# Task statement
Count the lines in the entries below that include the word "parts". Give nothing but the number.

# Dataset records
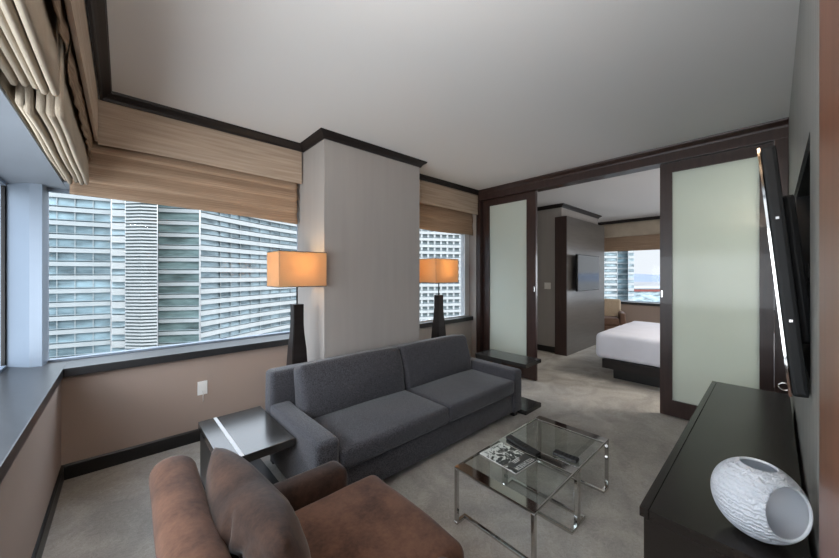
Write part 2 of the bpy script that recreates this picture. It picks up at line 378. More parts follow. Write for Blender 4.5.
# ---------------------------------------------------------------- roman shades
def sheet(x0, x1, z0, z1, y, th, fn, nx=40, nz=24):
    """cloth sheet in the xz plane; fn(u,v) -> (dy, dz); thickness th"""
    bm = bmesh.new(); F = []; B = []
    for i in range(nx+1):
        u = i/nx; f = []; b = []
        for j in range(nz+1):
            v = j/nz; dy, dz = fn(u, v)
            x = x0+(x1-x0)*u; z = z0+(z1-z0)*v+dz
            f.append(bm.verts.new((x, y+dy, z))); b.append(bm.verts.new((x, y+dy+th, z)))
        F.append(f); B.append(b)
    for i in range(nx):
        for j in range(nz):
            bm.faces.new((F[i][j], F[i+1][j], F[i+1][j+1], F[i][j+1]))
            bm.faces.new((B[i][j], B[i][j+1], B[i+1][j+1], B[i+1][j]))
        bm.faces.new((F[i][0], B[i][0], B[i+1][0], F[i+1][0])); bm.faces.new((F[i][nz], F[i+1][nz], B[i+1][nz], B[i][nz]))
    for j in range(nz):
        bm.faces.new((F[0][j], F[0][j+1], B[0][j+1], B[0][j])); bm.faces.new((F[nx][j], B[nx][j], B[nx][j+1], F[nx][j+1]))
    return bm
def folds(u, v, L, amp=.02, seed=0):
    # overlapping horizontal tucks: each tuck bellies out towards its lower edge
    d = 0
    for lo, hi, a in L:
        if lo <= v <= hi: t = (hi-v)/(hi-lo); d -= a*math.sin(min(1, t*1.08)*pi*.55)**2
    d += .004*noise.noise(Vector((u*6, v*5, seed)))
    return d
t = thing('roman_shade', 'wide woven tan roman shade hanging over the main window', 'window shade', (.6, 3.2, 2.0))
def placed(o, root):
    o.parent = root; o.matrix_parent_inverse = Matrix.Translation(-Vector(root.location)); return o
def vf(u, v): return (.003*noise.noise(Vector((u*9, v*3, 1))), .006*math.sin(u*5)*(1-v))
placed(obj('valance', sheet(-.13, 1.30, 2.335, 2.645, 3.15, .012, vf, 50, 10), M['valance'], smooth=False), t)
LA = [(0, .28, .022), (.24, .52, .016), (.50, .74, .022), (.72, 1.0, .016)]
placed(obj('shade_panel', sheet(-.27, 1.285, 1.955, 2.42, 3.235, .012, lambda u, v: (folds(u, v, LA, seed=3), (1-v)*(.045*(1-u)-.022+.012*math.sin(u*pi))), 60, 60), M['blind'], smooth=True), t)
t = thing('roman_shade', 'short plain tan roman shade over the small window behind the far lamp', 'window shade', (3.2, 3.15, 2.0))
placed(obj('valance', sheet(2.47, 3.994, 2.34, 2.636, 3.045, .012, lambda u, v: (.006*noise.noise(Vector((u*16, v*2, 4)))*(1-v), .006*math.sin(u*3)), 60, 10), M['valance'], smooth=True), t)
placed(obj('shade_panel', sheet(2.47, 3.98, 2.03, 2.42, 3.15, .012, lambda u, v: (folds(u, v, [(0, .55, .02), (.5, 1, .015)], seed=8), (1-v)*.008*math.sin(u*9)), 50, 30), M['blind'], smooth=True), t)
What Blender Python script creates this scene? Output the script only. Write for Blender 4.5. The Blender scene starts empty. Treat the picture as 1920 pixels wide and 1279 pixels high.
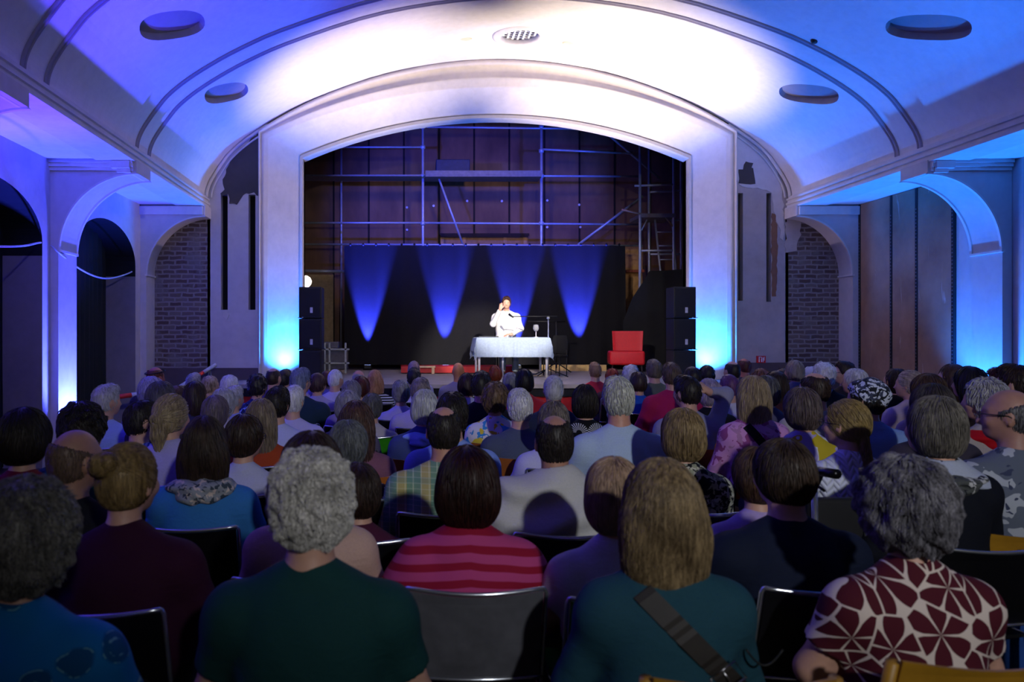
import bpy, bmesh, math, random
import numpy as np
from mathutils import Vector, Matrix

# ------------------------------------------------------------------ camera
SC = bpy.context.scene
COL = SC.collection
PX0, PY0, FPX, CAMZ = 765.0, 633.0, 1500.0, 1.6      # frontal camera, window shifted sideways
cam_d = bpy.data.cameras.new('camera')
cam = bpy.data.objects.new('camera', cam_d)
COL.objects.link(cam)
cam.location = (0, 0, CAMZ)
cam.rotation_euler = (math.pi / 2, 0, 0)
cam_d.sensor_fit = 'HORIZONTAL'
cam_d.sensor_width = 36.0
cam_d.lens = FPX / 1920 * 36.0
cam_d.shift_x = (960 - PX0) / 1920
cam_d.shift_y = -(639.5 - PY0) / 1920
cam_d.clip_start = 0.05
cam_d.dof.use_dof = True
cam_d.dof.focus_distance = 8.0
cam_d.dof.aperture_fstop = 3.2
SC.camera = cam

SC.view_settings.view_transform = 'Standard'
SC.view_settings.look = 'None'
SC.view_settings.gamma = 1
SC.view_settings.use_curve_mapping = False
SC.view_settings.exposure = 0.0
SC.cycles.max_bounces = 5
SC.cycles.diffuse_bounces = 3
SC.cycles.glossy_bounces = 2
SC.cycles.transmission_bounces = 4
SC.cycles.transparent_max_bounces = 4
SC.cycles.caustics_reflective = False
SC.cycles.caustics_refractive = False
SC.cycles.sample_clamp_indirect = 4.0

# ------------------------------------------------------------------ world and lights
W = bpy.data.worlds.new('world')
SC.world = W
W.use_nodes = True
W.node_tree.nodes['Background'].inputs[0].default_value = (0.42, 0.38, 0.48, 1)
W.node_tree.nodes['Background'].inputs[1].default_value = 0.085


def spot(name, loc, target, power, color, angle=60, blend=0.5, radius=0.05):
    d = bpy.data.lights.new(name, 'SPOT')
    d.energy = power
    d.color = color
    d.spot_size = math.radians(angle)
    d.spot_blend = blend
    d.shadow_soft_size = radius
    o = bpy.data.objects.new(name, d)
    COL.objects.link(o)
    o.location = loc
    o.rotation_euler = (Vector(target) - Vector(loc)).to_track_quat('-Z', 'Y').to_euler()
    return o


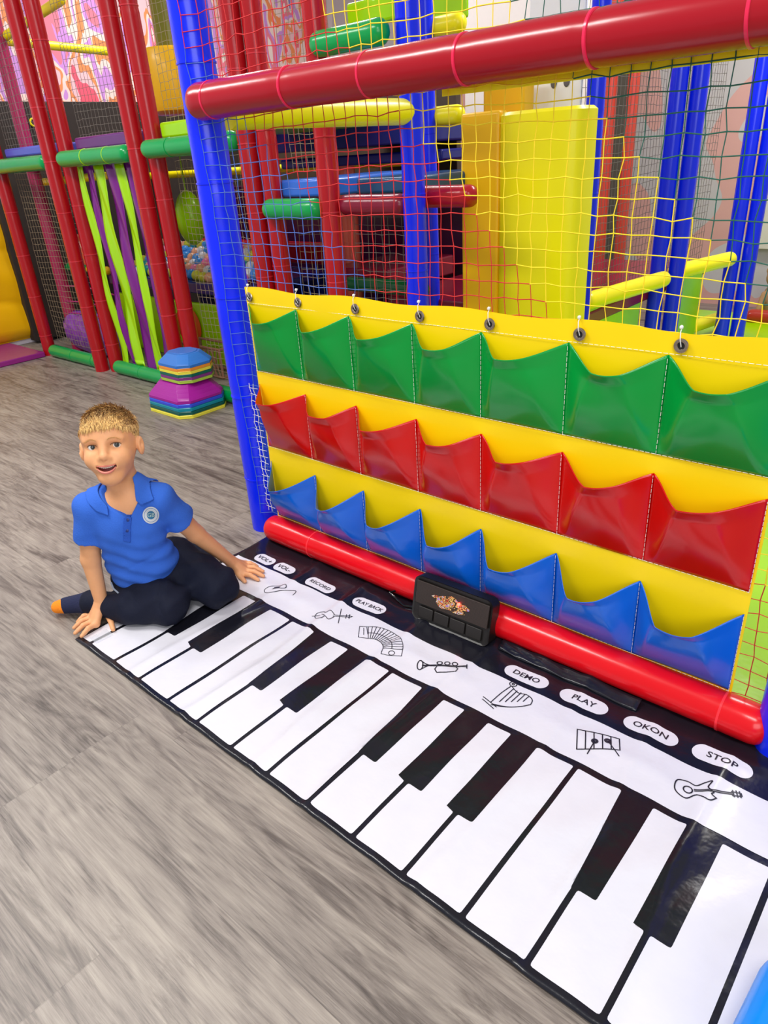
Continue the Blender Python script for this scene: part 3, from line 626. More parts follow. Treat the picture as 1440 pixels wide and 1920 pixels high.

# Solution to the problem
2